Westpac is claiming substantive success from its decade-long efforts to bring whole-of-institution order, efficiency and discipline to its sprawling technology estate that has been historically challenged by buying bolt-on acquisitions.

Australia's oldest bank this week quietly lifted the lid on what it says has been a major infrastructure renewal across its two data centres to replace legacy plumbing that underpins core services across the multi-brand institution and spans 11 networks.
The revelation, which came in the form of a post to Westpac’s corporate blog, comes as regulators including the Reserve Bank of Australia (RBA) continue to cajole major institutions to pick up the pace of systems renewal to allow customers to take advantage of key reforms like the New Payments Platform.
Just a week ago RBA Governor, Philip Lowe, and its Head of System, Michelle Bullock, used a Parliamentary Committee to again chastise major institutions on the slow pace of tech upgrades.
Notably, Westpac came in for specific positive mention of its recent efforts to connect customers to the real-time platform, despite previous delays understood to have stemmed from a combination of its Hogan core banking system and aging infrastructure.
Earlier this month, iTnews revealed Westpac had also stood up its virtual private cloud on Microsoft Azure, which will become an infrastructure option in its hybrid platform-as-a-service (HPaaS).
Now, detail around what some of those recent challenges have been are emerging, with program director Westpac’s “Group Tech division” Asifa Sherazi saying some infrastructure was approaching “end of life”.
Sherazi is candid about how Westpac’s corporate strategy, especially merger and acquisition activity, added to the complexity of the banks infrastructure renewal as technology catapulted from being a back office expense to a critical competitive differentiator.
“We got here because of multi-brands, strategic mergers and we’re trying to simplify it and make it as easy as possible to do business,” Sherazi said in Westpac’s corporate dispatch.
“The technology is getting old and there’s been a high rate of tech change…so we’re putting in state of the art infrastructure."
According to the bank's missive, the big core network cut-over actually happened in November 2018, though, to be fair, there have been a few regulatory distractions to get in the way of simple pronouncements of success.
The November timing is also sure to raise a few eyebrows because it falls just before the critical Christmas retail peak period when there is intense pressure to keep payment systems and all other applications running without the risk of unexpected problems stemming from upgrade
According to Westpac “over a weekend in late November” the upgrade program “passed a major milestone when more than 200 apps and systems were migrated into the new core network.”
Westpac said this involved around 60 of its technology and risk staff “bunkered down at the bank’s Kogarah offices” along with “400 stakeholders interfacing with the change.”
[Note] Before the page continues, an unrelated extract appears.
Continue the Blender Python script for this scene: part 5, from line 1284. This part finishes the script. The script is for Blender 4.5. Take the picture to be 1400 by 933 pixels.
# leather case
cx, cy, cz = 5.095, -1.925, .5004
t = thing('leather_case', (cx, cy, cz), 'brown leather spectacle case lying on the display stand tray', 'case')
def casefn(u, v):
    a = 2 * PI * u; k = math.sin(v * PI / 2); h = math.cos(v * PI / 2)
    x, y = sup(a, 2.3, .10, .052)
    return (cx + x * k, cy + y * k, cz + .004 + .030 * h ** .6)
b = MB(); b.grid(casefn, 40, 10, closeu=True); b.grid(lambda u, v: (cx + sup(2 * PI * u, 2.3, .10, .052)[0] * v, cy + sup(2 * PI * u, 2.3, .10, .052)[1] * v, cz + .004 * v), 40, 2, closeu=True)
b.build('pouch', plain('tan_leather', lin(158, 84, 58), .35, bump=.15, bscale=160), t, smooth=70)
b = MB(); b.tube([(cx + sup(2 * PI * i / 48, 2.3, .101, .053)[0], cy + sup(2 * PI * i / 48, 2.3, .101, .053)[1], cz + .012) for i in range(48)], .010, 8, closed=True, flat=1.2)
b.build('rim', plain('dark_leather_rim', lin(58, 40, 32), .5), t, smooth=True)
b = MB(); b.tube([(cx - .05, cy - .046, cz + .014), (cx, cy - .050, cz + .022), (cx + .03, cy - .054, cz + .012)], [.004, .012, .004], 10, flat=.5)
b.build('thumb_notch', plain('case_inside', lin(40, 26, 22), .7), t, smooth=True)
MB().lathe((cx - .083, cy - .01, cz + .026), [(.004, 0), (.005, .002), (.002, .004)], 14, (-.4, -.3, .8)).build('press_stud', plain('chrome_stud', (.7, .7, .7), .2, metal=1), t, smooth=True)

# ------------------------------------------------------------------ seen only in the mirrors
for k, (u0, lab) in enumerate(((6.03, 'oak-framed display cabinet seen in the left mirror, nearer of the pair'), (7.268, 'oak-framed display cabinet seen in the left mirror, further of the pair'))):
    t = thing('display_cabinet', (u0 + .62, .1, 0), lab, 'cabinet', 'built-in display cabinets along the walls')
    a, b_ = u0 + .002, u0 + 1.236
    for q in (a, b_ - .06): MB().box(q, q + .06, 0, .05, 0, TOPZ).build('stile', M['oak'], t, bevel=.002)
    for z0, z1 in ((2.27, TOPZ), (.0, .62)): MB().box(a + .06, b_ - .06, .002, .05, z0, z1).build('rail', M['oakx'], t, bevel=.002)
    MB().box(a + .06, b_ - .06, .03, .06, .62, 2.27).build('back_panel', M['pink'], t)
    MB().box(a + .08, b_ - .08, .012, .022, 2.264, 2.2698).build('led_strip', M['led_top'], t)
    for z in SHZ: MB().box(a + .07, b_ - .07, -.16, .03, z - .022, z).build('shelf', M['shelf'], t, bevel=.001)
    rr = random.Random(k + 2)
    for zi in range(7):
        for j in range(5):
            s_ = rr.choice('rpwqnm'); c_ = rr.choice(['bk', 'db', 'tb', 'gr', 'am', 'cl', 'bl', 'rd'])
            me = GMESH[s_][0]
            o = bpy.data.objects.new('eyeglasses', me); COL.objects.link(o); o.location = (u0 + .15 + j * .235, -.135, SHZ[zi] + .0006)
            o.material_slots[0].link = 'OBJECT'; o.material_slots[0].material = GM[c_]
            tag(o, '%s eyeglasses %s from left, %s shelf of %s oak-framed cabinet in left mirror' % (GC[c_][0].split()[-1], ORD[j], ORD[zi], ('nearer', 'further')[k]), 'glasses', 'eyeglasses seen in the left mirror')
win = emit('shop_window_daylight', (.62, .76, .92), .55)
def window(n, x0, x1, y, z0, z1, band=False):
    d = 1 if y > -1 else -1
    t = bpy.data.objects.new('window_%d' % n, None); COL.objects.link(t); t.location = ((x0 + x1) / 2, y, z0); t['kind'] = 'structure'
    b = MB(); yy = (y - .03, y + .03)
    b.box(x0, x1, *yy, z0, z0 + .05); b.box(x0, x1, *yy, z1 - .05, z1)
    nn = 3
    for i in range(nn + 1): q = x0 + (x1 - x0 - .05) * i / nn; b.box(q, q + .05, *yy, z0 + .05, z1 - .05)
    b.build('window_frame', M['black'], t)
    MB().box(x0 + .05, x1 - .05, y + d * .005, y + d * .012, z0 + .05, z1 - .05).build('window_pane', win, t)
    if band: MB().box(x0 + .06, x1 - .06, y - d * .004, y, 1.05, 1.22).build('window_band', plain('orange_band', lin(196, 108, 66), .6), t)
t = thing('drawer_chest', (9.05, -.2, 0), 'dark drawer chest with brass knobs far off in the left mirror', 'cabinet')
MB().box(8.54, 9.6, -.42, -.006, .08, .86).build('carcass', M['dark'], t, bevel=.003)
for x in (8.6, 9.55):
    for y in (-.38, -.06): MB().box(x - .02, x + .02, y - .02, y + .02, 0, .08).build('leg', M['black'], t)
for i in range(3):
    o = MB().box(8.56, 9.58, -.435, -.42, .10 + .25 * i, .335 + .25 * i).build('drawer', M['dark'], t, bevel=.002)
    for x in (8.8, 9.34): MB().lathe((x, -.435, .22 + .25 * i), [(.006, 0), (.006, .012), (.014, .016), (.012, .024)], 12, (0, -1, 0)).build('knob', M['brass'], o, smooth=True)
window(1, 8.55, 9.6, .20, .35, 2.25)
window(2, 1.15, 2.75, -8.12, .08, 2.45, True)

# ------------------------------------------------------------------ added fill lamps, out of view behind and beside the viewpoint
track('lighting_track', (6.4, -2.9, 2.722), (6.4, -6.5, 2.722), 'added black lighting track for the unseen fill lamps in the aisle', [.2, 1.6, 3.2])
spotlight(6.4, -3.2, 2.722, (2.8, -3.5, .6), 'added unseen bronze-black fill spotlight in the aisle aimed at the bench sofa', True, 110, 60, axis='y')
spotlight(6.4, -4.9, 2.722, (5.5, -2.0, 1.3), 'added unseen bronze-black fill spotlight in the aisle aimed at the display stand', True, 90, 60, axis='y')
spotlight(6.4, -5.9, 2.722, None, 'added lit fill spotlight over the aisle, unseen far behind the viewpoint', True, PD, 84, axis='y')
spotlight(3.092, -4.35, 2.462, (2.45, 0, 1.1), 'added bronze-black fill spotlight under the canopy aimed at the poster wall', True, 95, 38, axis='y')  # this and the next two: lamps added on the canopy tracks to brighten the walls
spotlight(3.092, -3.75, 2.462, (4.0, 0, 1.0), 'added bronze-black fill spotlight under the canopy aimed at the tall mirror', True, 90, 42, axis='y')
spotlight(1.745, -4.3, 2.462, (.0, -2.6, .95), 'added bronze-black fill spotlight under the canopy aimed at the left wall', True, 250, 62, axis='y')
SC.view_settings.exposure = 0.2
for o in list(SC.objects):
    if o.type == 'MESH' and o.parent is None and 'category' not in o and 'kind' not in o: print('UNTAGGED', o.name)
The timing also reveals the big switch was one of the last major projects to be completed by exiting Westpac chief information officer Dave Curran who publicly challenged the US vendor culture of persistently swapping staff out just as they became familiar with customers like Westpac.
Notably, the bank has steered well clear of namedropping vendors in its declaration of victory, although Westpac is well known to be a first tier customer of Oracle, IBM and Microsoft.
Unlike its arch rival the Commonwealth Bank, where Curran previously bedded down a SAP-based core banking replacement led by outspoken CIO Michael Harte, Westpac eschewed the need for a core banking switch, pursuing a connectivity layer style of architecture to weave together its multiplicity of systems.
There is clear relief the project went smoothly.
“We had a couple of issues that we resolved and a few red herrings, but nothing major,” Sherazi, a decade long Westpac veteran said in the bank’s post.
“By 10pm Saturday… we said ‘we’ve got this’. It was quite a phenomenal coordination effort because if we had done something wrong, something small, it could have impacted some of the bank’s critical apps.”
Westpac’s Group Tech infrastructure and operations chief, Richard Holmes, is also paying the big switch as proof strong internal capability ahead of what Westpac says is “the more complicated second stage of the program.”
“There’s a long complex run ahead, so getting this one over the line is a great relief and gives me great confidence in the people and process going forward. But the work’s not done yet,” Holmes said.
Westpac boss Brian Hartzer also gets a mention, with the core network upgrade cited as part of a push that has stripped $63 million in costs from technology and operations platforms over the past year.
With the bank believed to be about to turn on Apple Pay ahead of NAB, customers and shareholders alike can expect to hear some more conspicuous noise of Westpac’s tech success in coming months.